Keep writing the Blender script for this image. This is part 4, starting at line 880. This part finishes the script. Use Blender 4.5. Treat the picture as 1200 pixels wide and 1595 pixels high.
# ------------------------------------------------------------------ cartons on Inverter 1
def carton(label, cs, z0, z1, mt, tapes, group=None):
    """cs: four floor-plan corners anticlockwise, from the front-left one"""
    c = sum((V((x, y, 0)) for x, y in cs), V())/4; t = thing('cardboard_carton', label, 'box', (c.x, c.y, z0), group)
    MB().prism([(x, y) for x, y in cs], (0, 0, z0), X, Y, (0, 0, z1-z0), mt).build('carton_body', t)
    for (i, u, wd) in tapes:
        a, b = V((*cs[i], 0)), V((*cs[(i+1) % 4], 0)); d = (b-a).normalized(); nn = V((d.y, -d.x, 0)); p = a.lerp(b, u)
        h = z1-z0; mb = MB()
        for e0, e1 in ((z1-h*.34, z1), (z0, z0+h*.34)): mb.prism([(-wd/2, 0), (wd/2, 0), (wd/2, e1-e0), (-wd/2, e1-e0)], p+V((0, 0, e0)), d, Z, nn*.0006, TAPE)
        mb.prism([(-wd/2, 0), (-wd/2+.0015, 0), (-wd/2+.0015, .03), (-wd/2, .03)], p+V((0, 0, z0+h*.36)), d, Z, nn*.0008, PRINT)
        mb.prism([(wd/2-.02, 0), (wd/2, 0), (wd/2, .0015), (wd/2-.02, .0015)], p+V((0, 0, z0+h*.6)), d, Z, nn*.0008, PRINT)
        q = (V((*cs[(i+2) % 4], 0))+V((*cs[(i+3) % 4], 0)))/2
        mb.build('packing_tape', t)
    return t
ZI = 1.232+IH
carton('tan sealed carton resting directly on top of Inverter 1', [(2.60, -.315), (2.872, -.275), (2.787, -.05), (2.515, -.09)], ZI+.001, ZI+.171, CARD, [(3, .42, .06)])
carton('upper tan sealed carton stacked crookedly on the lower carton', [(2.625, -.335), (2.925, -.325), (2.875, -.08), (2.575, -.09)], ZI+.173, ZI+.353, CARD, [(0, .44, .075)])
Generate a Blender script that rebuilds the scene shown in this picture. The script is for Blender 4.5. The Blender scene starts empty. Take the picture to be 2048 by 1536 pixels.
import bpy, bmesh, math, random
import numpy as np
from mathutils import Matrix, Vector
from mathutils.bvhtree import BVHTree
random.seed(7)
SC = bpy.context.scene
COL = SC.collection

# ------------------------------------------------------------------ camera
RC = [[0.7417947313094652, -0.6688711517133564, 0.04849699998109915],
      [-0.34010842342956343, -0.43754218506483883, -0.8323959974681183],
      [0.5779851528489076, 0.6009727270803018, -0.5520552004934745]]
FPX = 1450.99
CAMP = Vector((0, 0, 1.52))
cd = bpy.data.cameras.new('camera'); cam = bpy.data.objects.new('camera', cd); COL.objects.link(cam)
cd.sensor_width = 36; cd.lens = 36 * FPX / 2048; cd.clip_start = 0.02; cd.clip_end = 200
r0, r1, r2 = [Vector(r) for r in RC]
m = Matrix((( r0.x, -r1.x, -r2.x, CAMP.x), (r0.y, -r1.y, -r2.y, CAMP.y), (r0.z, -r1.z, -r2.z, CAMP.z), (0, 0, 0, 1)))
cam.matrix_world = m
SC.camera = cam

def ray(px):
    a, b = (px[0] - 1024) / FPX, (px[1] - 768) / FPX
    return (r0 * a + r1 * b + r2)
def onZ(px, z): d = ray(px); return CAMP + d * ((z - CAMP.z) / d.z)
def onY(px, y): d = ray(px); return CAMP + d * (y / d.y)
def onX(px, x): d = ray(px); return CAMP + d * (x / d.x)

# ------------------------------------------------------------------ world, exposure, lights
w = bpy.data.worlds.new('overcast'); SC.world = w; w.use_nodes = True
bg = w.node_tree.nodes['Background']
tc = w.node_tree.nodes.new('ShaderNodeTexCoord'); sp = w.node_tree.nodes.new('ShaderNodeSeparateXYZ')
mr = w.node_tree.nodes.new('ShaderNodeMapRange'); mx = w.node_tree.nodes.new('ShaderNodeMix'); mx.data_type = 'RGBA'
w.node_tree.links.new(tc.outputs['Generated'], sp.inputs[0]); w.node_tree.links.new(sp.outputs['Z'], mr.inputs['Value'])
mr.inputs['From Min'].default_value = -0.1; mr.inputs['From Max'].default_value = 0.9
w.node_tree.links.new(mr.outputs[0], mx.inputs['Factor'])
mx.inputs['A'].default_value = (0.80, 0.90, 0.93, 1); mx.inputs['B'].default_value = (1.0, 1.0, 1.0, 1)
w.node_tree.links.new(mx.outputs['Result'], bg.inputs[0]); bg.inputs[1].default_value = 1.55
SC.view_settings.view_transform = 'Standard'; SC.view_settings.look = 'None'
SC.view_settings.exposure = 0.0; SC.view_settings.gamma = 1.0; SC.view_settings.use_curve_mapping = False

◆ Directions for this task
Nothing but the lines from the one with "Generate a Blender" to the one with "def onX(px, x): d" should be echoed, both of them included, exactly as written.

◆ Answer for the task
Generate a Blender script that rebuilds the scene shown in this picture. The script is for Blender 4.5. The Blender scene starts empty. Take the picture to be 2048 by 1536 pixels.
import bpy, bmesh, math, random
import numpy as np
from mathutils import Matrix, Vector
from mathutils.bvhtree import BVHTree
random.seed(7)
SC = bpy.context.scene
COL = SC.collection

# ------------------------------------------------------------------ camera
RC = [[0.7417947313094652, -0.6688711517133564, 0.04849699998109915],
      [-0.34010842342956343, -0.43754218506483883, -0.8323959974681183],
      [0.5779851528489076, 0.6009727270803018, -0.5520552004934745]]
FPX = 1450.99
CAMP = Vector((0, 0, 1.52))
cd = bpy.data.cameras.new('camera'); cam = bpy.data.objects.new('camera', cd); COL.objects.link(cam)
cd.sensor_width = 36; cd.lens = 36 * FPX / 2048; cd.clip_start = 0.02; cd.clip_end = 200
r0, r1, r2 = [Vector(r) for r in RC]
m = Matrix((( r0.x, -r1.x, -r2.x, CAMP.x), (r0.y, -r1.y, -r2.y, CAMP.y), (r0.z, -r1.z, -r2.z, CAMP.z), (0, 0, 0, 1)))
cam.matrix_world = m
SC.camera = cam

def ray(px):
    a, b = (px[0] - 1024) / FPX, (px[1] - 768) / FPX
    return (r0 * a + r1 * b + r2)
def onZ(px, z): d = ray(px); return CAMP + d * ((z - CAMP.z) / d.z)
def onY(px, y): d = ray(px); return CAMP + d * (y / d.y)
def onX(px, x): d = ray(px); return CAMP + d * (x / d.x)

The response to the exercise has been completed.